Review - Quantum of Solace


Quantum of Solace is the new James Bond film, or is it? For much of its truncated running time the film feels more like the latest instalment in the Jason Bourne franchise, with many of the tropes that made Bond the character he is having been coolly stripped away from this hard-edged picture. This transformation began in Casino Royale, with Daniel Craig being introduced as a tougher, more complex Bond than his predecessors, but it is taken a step further in Marc Forster's film, which jettisons the quips, love scenes and catchphrases altogether to focus on non-stop action. Is this a bad thing? Not necessarily, as the action scenes in Quantum of Solace do occasionally get the pulse racing, but it does make one wonder where this series of films is going. Have the Bourne movies so revolutionised the mechanics of action filmmaking that cinema's longest running franchise feels the need to completely overhaul its own identity to keep up the pace?

Another alteration made to the series for this film is the fact that it acts as a direct sequel to the last picture, picking up mere moments after the credits rolled on Casino Royale. When we last saw Bond, he was heartbroken by both the betrayal and death of his lover Vesper Lynd (Eva Green), and he was determined to avenge her by finding the man she was working for. To that end, we now find him speeding through the tight streets of Siena, with Mr White (Jesper Christensen) bound and gagged in his boot, and trying to shake off a few gun-toting pursuers before he and M (Judi Dench) can interrogate him. That's the brief, hectically edited opening sequence in a nutshell, and after the unimpressive credits (complete with another dull song), we can settle down into the story itself, although the film won't give us a minute to rest. M has barely had a chance to question White before Bond is off again, clambering over rooftops and swinging from the rafters in pursuit of a gunman. Once that skirmish is over, he darts off to Haiti where he encounters the villain of the piece, Dominic Greene, who is played by Mathieu Amalric (great!), but who has been handed a bit of a dull part (shame).

Quantum of Solace is a bit like that all the way through – Bond turns up in a variety of exotic locations (add Austria, Bolivia, Russia and London to those listed above), gets involved in a fight or chase, and then there's just a few minutes left to cram in some plot details before the film moves on. It's relentless, in other words, and it becomes a little wearing, although Forster's handling of the large action element improves throughout the film after a poor start in which he shreds rather than edits, creating confusion where there should be excitement. Forster is an odd choice to take the reins on this movie. Having carved out a niche for himself as a maker of decent, middlebrow entertainments, he would presumably be better suited to the kind of character-driven interludes that occur between explosions, but the screenplay – again by Paul Haggis, Neal Purvis and Robert Wade – is light on such moments, so he is given little opportunity to stamp any personality on his direction. Quantum of Solace is competently directed and handsomely – occasionally spectacularly – filmed, but that's about par for the course on a major production like this.

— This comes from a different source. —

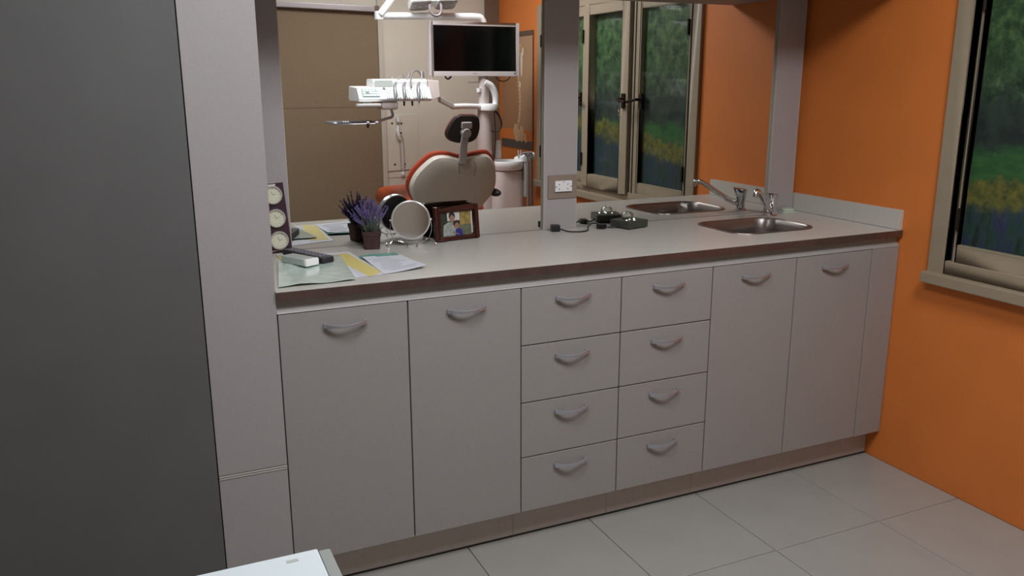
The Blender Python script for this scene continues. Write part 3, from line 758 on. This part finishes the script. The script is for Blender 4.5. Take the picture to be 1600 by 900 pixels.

What Quantum of Solace needs, and fortunately possesses, is a solid centre, which is provided by Daniel Craig's confident embodiment of Bond. Having grown into the role in Casino Royale, Craig seems completely at home in the part now, and he does well to suggest levels of depth and feeling in a character who, as written, is little more than a brutal, unstoppable killing machine. It's a commanding, introspective piece of acting, although Craig would be capable of giving more if it were asked of him. The film is littered with good actors who are adept at doing a lot with little (Judi Dench, Jeffrey Wright and Giancarlo Giannini fall into this category), and the main female cast members meet with mixed results. Olga Kurylenko is a big plus as a tough, engaging Bond girl with her own agenda, who convincingly helps OO7 fight his way through film's latter half; but Gemma Arterton is given practically nothing to do (introduce yourself, have sex with Bond, then disappear), and her credibility as an MI6 agent isn't helped by the fact that she's called – I'm not kidding – Strawberry Fields.

The film flirts with an intriguing subtext about the British and American government being complicit with dictatorships for their own end, but there's no time to explore such avenues when the film is spinning from explosion to explosion at such a rate. Quantum of Solace is OK for what it is. The final set-piece is the film's best: a shootout in a bizarrely designed desert hotel that – you've guessed it – is falling apart around the characters' ears, and it's efficiently entertaining stuff, but the film as a whole is lacking in the kind of advancement that was promised by Casino Royale. One is left to ponder where Bond stands in this new post-Bourne world – many of the sequences here are so similar to scenes already played out in The Bourne Supremacy and Ultimatum, it's impossible to ignore the influence – but while the extra grittiness and realism is welcome, it shouldn't come at the expense of the series' hallmarks. We can appreciate that Bond needed to move away from the camp silliness of the Moore era, or the bloated emptiness of films like Die Another Day, but in reinventing the franchise from the ground up, shouldn't they remember that certain elements – the wit, the style, the gadgets, the catchphrases – were what drew many fans to this character in the first place? Can they maintain the essential ingredients while delivering a plausible action hero for the 21st century? These are thorny questions, and there are no easy answers, but we'll find out where Bond is going from here soon enough. As the final credits promise, James Bond will return.